Friday, January 23, 2009

To make a long story short.... well kinda

Since this is the first post I have written since the start of this course, I would like to say this trip has far exceeded my expectations. I knew at first that this course would be an amazing experience that I would never forget, but it has also opened my eyes to new thoughts and ideas that I was not expecting. I am extremely appreciative of the hard work and planning that Pushpa has put into this course to make it the incredible experience it has been this far.

Thailand was a great experience, and learning about the Southern Thailand conflict and the border region has been very interesting. I went to Thailand early and visited the island of Phuket which is very diverse. The influx of immigrants into Thailand is huge, and meeting with a local NGO (The Center of the Protection of Child Rights - CPCR) was a great experience. We learned about the problem of Human Trafficking into Thailand from neighboring countries which are not as developed, and the problem of people coming into Thailand to work on the boats to generate a minimal income. I found this problem to be similar to the immigration problem in the United States, and the influx of Hispanics into our country to try and make a better life. While some of these people coming into Thailand are coming to find a better life and a higher income, they are significantly abused and taken advantage of. The regulation of these migrants is difficult, and the harsh working conditions and low wages are a violation of their rights. CPCR is working to teach these people their rights and reintegrate them back into their own society. I was interested to see how effective this program was, and if the migrants have ever been repeated offenders like we see so much in the United States. The CPCR is solely working in Thailand and attempting to reintegrate the workers back into their own country. However, I believe it might be beneficial to increase this organization into the neighboring countries so that these migrants would be able to participate in this organization in their home country which could smooth the process of the reintegration process easier.

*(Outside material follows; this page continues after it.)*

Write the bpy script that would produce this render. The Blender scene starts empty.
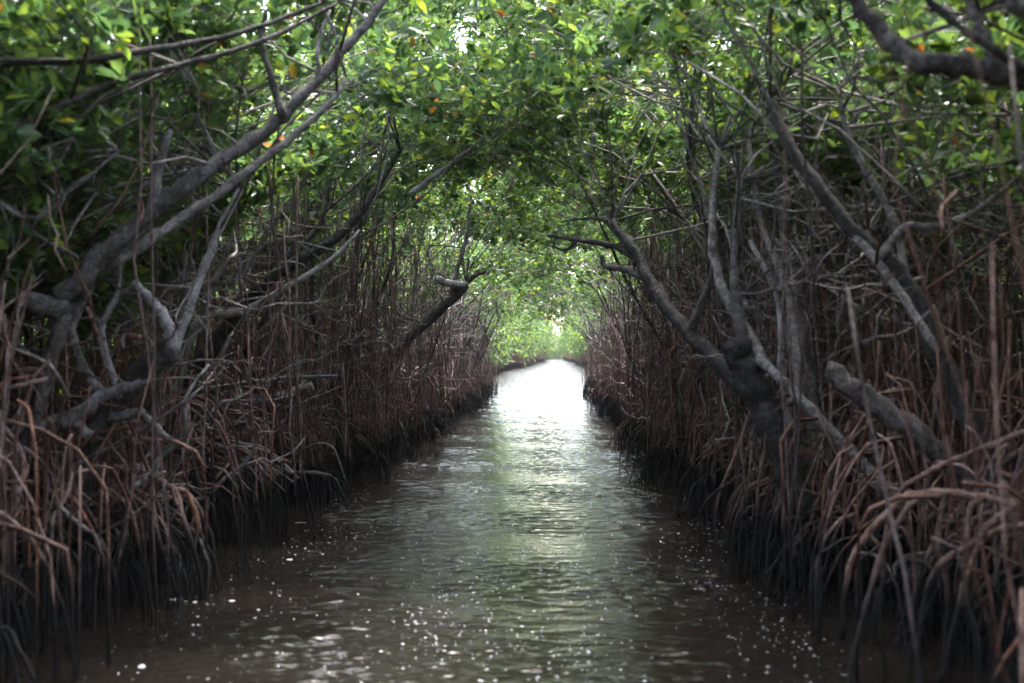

Going onto Cambodia was a very different experience. The difference in the development of the country is extreme, and obvious how people could try to go to Thailand for better opportunities. Siem Reap was incredible! The temples of Angkor Wat were so much more than I ever expected. The vast amount of different temples is impossible to see in one day, but the couple that we visited were truly something I will never forget. We woke up early one morning to see the sunrise over Angkor Wat and heard a story from someone who survived the Khmer Rouge. It difficult for this person to explain the story which was extremely touching and I was very grateful to be able to hear it directly from a survivor, who was still fearful that the Khmer Rouge could come back to power. This fear is very troubling to me, and made me wonder if that could be one reason why there is a lack of education about the Khmer Rouge. We learned so much about the great Angkor period and the vastness of this great country during those times. I wonder though if the lack of teaching the children of Cambodia about these experiences is to prevent the spread of this fear that the Khmer Rouge could come back.

The Bus ride to Battambang which is a small province in Cambodia was definitely a bumpy ride. We visited two schools in the outskirts of the city of Battambang which were very different from each other. The first school we visited, which is also an HIV/AIDS refuge called Thean Thor means Acts of Compassion. This school was extremely touching mainly due to the happiness of all the children there. One of the teachers there explained how some of these children will seem incredibly happy, but once you get to know them you see the problems of extreme poverty that they suffer from. I found that the children here, as well as almost all the people of Cambodia are incredibly grateful for what they have, and never take anything for granted. I've seen children play with things as simple as their own flip-flops and how much fun they make of them. It is so different coming from a developed country and seeing children already wanting everything and anything they can get their hands on, while here it seems as though the children make the best of what they have. I found this to be extremely touching and made me think of life differently, and how that sometimes you need to just make the best of what you have or of your situation and just experience life for what it is.

The second school we visited was the Friends Economic Development Association (FEDA) which was much larger than Thean Thor and consisted of about 800+ students. A few volunteers just arrived at this organization the day before to start a program to develop jobs for people living in this rural community and preventing the migration of people from these rural areas into the bigger cities. They are planning on creating a method of transportation from this rural community to the city by kayak. This will help create jobs for the people of this community and hopefully improve their standard of living. I also feel it is important to preserve their culture living in the rural areas of the country and prevent a migration of people into the city. I found this to be a great thing for someone to come and help develop and will hopefully be a great success!

I've obviously gone on forever and there was so much more I haven't included, but I am committed to writing more on a regular basis so things will be shorter and hopefully even sweeter!